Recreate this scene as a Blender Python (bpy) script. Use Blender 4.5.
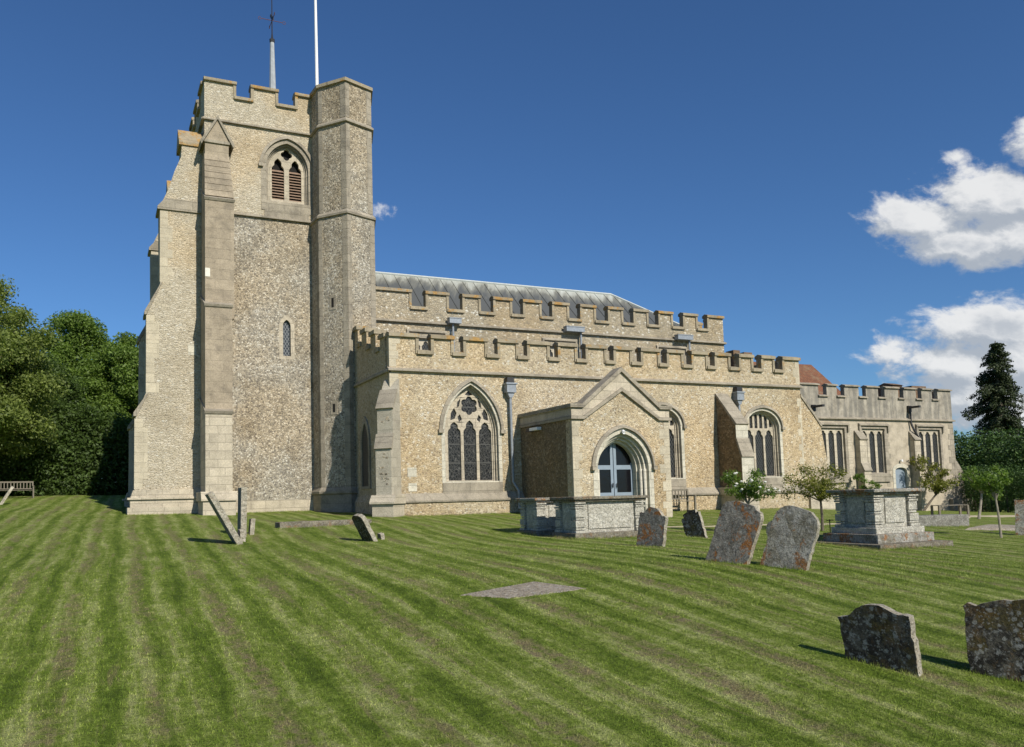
import bpy, bmesh, math, random
import numpy as np
from mathutils import Vector, Matrix
from mathutils.geometry import tessellate_polygon
random.seed(7); rng = np.random.default_rng(7)
R = math.radians
S = bpy.context.scene
for o in list(bpy.data.objects): bpy.data.objects.remove(o)
H = 1.95                                   # eye height above the lawn at the camera

# ------------------------------------------------------------------ camera, sky, sun, exposure
cd = bpy.data.cameras.new("camera"); cam = bpy.data.objects.new("camera", cd); S.collection.objects.link(cam)
rt = Vector((0.9167721, -0.3986937, -0.0239237)); up = Vector((-0.0083807, -0.0790861, 0.9968326)); fw = Vector((0.3993229, 0.9136677, 0.0758453))
m = Matrix((rt, up, -fw)).transposed().to_4x4(); m.translation = Vector((0, 0, H))
cam.matrix_world = m
cd.sensor_fit = 'HORIZONTAL'; cd.sensor_width = 36; cd.lens = 810.78 / 1024 * 36
cd.shift_x = (512 - 449.8) / 1024; cd.shift_y = (435.32 - 373.5) / 1024
cd.clip_start = 0.1; cd.clip_end = 3000
S.camera = cam
SUN_EL, SUN_AZ = 36.0, 170.0               # azimuth clockwise from +Y
w = bpy.data.worlds.new("World"); S.world = w; w.use_nodes = True
nt = w.node_tree; nt.nodes.clear()
class NB:
    """tiny node builder"""
    def __init__(s, tree): s.t = tree
    def n(s, typ, **kw):
        nd = s.t.nodes.new(typ)
        for k, v in kw.items():
            if k == 'ins':
                for a, b in v.items():
                    if isinstance(b, bpy.types.NodeSocket): s.t.links.new(b, nd.inputs[a])
                    else: nd.inputs[a].default_value = b
            else: setattr(nd, k, v)
        return nd
    def math(s, op, a, b=0.0, c=None, clamp=False):
        ins = {0: a, 1: b}
        if c is not None: ins[2] = c
        return s.n('ShaderNodeMath', operation=op, use_clamp=clamp, ins=ins).outputs[0]
    def ramp(s, fac, stops, interp='LINEAR'):
        nd = s.n('ShaderNodeValToRGB', ins={0: fac}); cr = nd.color_ramp; cr.interpolation = interp
        while len(cr.elements) > 1: cr.elements.remove(cr.elements[0])
        for i, (p, c) in enumerate(stops):
            e = cr.elements[0] if i == 0 else cr.elements.new(p)
            e.position = p; e.color = (c[0], c[1], c[2], 1) if not isinstance(c, (int, float)) else (c, c, c, 1)
        return nd.outputs[0]
    def mix(s, fac, a, b, bt='MIX'):
        nd = s.n('ShaderNodeMix', data_type='RGBA', blend_type=bt)
        for i, v in ((0, fac), (6, a), (7, b)):
            if isinstance(v, bpy.types.NodeSocket): s.t.links.new(v, nd.inputs[i])
            elif isinstance(v, (int, float)): nd.inputs[i].default_value = v
            else: nd.inputs[i].default_value = (v[0], v[1], v[2], 1)
        return nd.outputs[2]
    def noise(s, vec, scale, detail=4, rough=.55, dist=0.0):
        return s.n('ShaderNodeTexNoise', ins={'Vector': vec, 'Scale': scale, 'Detail': detail, 'Roughness': rough, 'Distortion': dist}).outputs[0]
    def vmul(s, vec, v):
        return s.n('ShaderNodeVectorMath', operation='MULTIPLY', ins={0: vec, 1: v}).outputs[0]
    def dot(s, vec, v):
        return s.n('ShaderNodeVectorMath', operation='DOT_PRODUCT', ins={0: vec, 1: v}).outputs[1]
    def smooth(s, x, a, b):
        return s.n('ShaderNodeMapRange', interpolation_type='SMOOTHSTEP', ins={0: x, 1: a, 2: b, 3: 0.0, 4: 1.0}).outputs[0]
b = NB(nt)
sky = b.n('ShaderNodeTexSky', sky_type='NISHITA', sun_disc=False, sun_elevation=R(SUN_EL), sun_rotation=R(SUN_AZ), air_density=1.0, dust_density=0.35, ozone_density=2.6, altitude=300)
skyc = b.mix(1.0, sky.outputs[0], (0.66, 1.02, 1.42), 'MULTIPLY')
dirv = b.n('ShaderNodeTexCoord').outputs['Generated']
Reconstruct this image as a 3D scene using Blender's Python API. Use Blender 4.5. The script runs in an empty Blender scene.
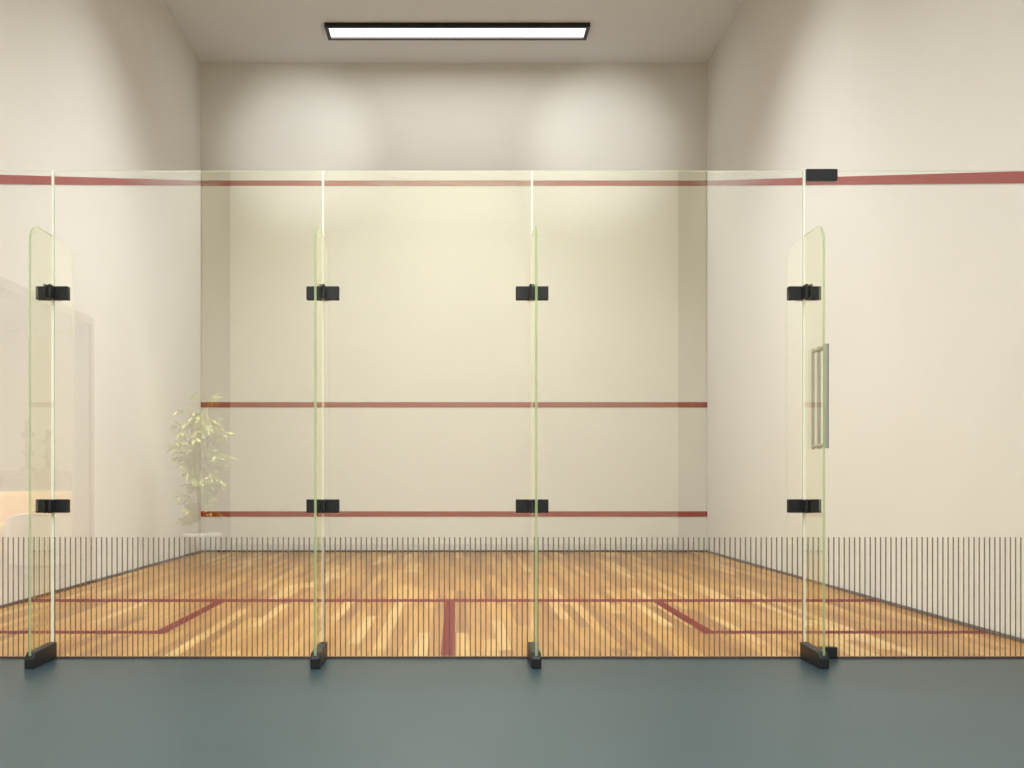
==================================================
> [What to produce] Do not copy the pictures, but repeat every line exactly.

> [Final result]
Recreate this scene as a Blender Python (bpy) script. Use Blender 4.5.
import bpy, bmesh, math, random
import numpy as np
from mathutils import Vector, Matrix
from mathutils.geometry import tessellate_polygon
random.seed(7); rng = np.random.default_rng(7)
R = math.radians
S = bpy.context.scene
for o in list(bpy.data.objects): bpy.data.objects.remove(o)
H = 1.95                                   # eye height above the lawn at the camera

# ------------------------------------------------------------------ camera, sky, sun, exposure
cd = bpy.data.cameras.new("camera"); cam = bpy.data.objects.new("camera", cd); S.collection.objects.link(cam)
rt = Vector((0.9167721, -0.3986937, -0.0239237)); up = Vector((-0.0083807, -0.0790861, 0.9968326)); fw = Vector((0.3993229, 0.9136677, 0.0758453))
m = Matrix((rt, up, -fw)).transposed().to_4x4(); m.translation = Vector((0, 0, H))
cam.matrix_world = m
cd.sensor_fit = 'HORIZONTAL'; cd.sensor_width = 36; cd.lens = 810.78 / 1024 * 36
cd.shift_x = (512 - 449.8) / 1024; cd.shift_y = (435.32 - 373.5) / 1024
cd.clip_start = 0.1; cd.clip_end = 3000
S.camera = cam
SUN_EL, SUN_AZ = 36.0, 170.0               # azimuth clockwise from +Y
w = bpy.data.worlds.new("World"); S.world = w; w.use_nodes = True
nt = w.node_tree; nt.nodes.clear()
class NB:
    """tiny node builder"""
    def __init__(s, tree): s.t = tree
    def n(s, typ, **kw):
        nd = s.t.nodes.new(typ)
        for k, v in kw.items():
            if k == 'ins':
                for a, b in v.items():
                    if isinstance(b, bpy.types.NodeSocket): s.t.links.new(b, nd.inputs[a])
                    else: nd.inputs[a].default_value = b
            else: setattr(nd, k, v)
        return nd
    def math(s, op, a, b=0.0, c=None, clamp=False):
        ins = {0: a, 1: b}
        if c is not None: ins[2] = c
        return s.n('ShaderNodeMath', operation=op, use_clamp=clamp, ins=ins).outputs[0]
    def ramp(s, fac, stops, interp='LINEAR'):
        nd = s.n('ShaderNodeValToRGB', ins={0: fac}); cr = nd.color_ramp; cr.interpolation = interp
        while len(cr.elements) > 1: cr.elements.remove(cr.elements[0])
        for i, (p, c) in enumerate(stops):
            e = cr.elements[0] if i == 0 else cr.elements.new(p)
            e.position = p; e.color = (c[0], c[1], c[2], 1) if not isinstance(c, (int, float)) else (c, c, c, 1)
        return nd.outputs[0]
    def mix(s, fac, a, b, bt='MIX'):
        nd = s.n('ShaderNodeMix', data_type='RGBA', blend_type=bt)
        for i, v in ((0, fac), (6, a), (7, b)):
            if isinstance(v, bpy.types.NodeSocket): s.t.links.new(v, nd.inputs[i])
            elif isinstance(v, (int, float)): nd.inputs[i].default_value = v
            else: nd.inputs[i].default_value = (v[0], v[1], v[2], 1)
        return nd.outputs[2]
    def noise(s, vec, scale, detail=4, rough=.55, dist=0.0):
        return s.n('ShaderNodeTexNoise', ins={'Vector': vec, 'Scale': scale, 'Detail': detail, 'Roughness': rough, 'Distortion': dist}).outputs[0]
    def vmul(s, vec, v):
        return s.n('ShaderNodeVectorMath', operation='MULTIPLY', ins={0: vec, 1: v}).outputs[0]
    def dot(s, vec, v):
        return s.n('ShaderNodeVectorMath', operation='DOT_PRODUCT', ins={0: vec, 1: v}).outputs[1]
    def smooth(s, x, a, b):
        return s.n('ShaderNodeMapRange', interpolation_type='SMOOTHSTEP', ins={0: x, 1: a, 2: b, 3: 0.0, 4: 1.0}).outputs[0]
b = NB(nt)
sky = b.n('ShaderNodeTexSky', sky_type='NISHITA', sun_disc=False, sun_elevation=R(SUN_EL), sun_rotation=R(SUN_AZ), air_density=1.0, dust_density=0.35, ozone_density=2.6, altitude=300)
skyc = b.mix(1.0, sky.outputs[0], (0.66, 1.02, 1.42), 'MULTIPLY')
dirv = b.n('ShaderNodeTexCoord').outputs['Generated']
Reconstruct this image as a 3D scene using Blender's Python API. Use Blender 4.5. The script runs in an empty Blender scene.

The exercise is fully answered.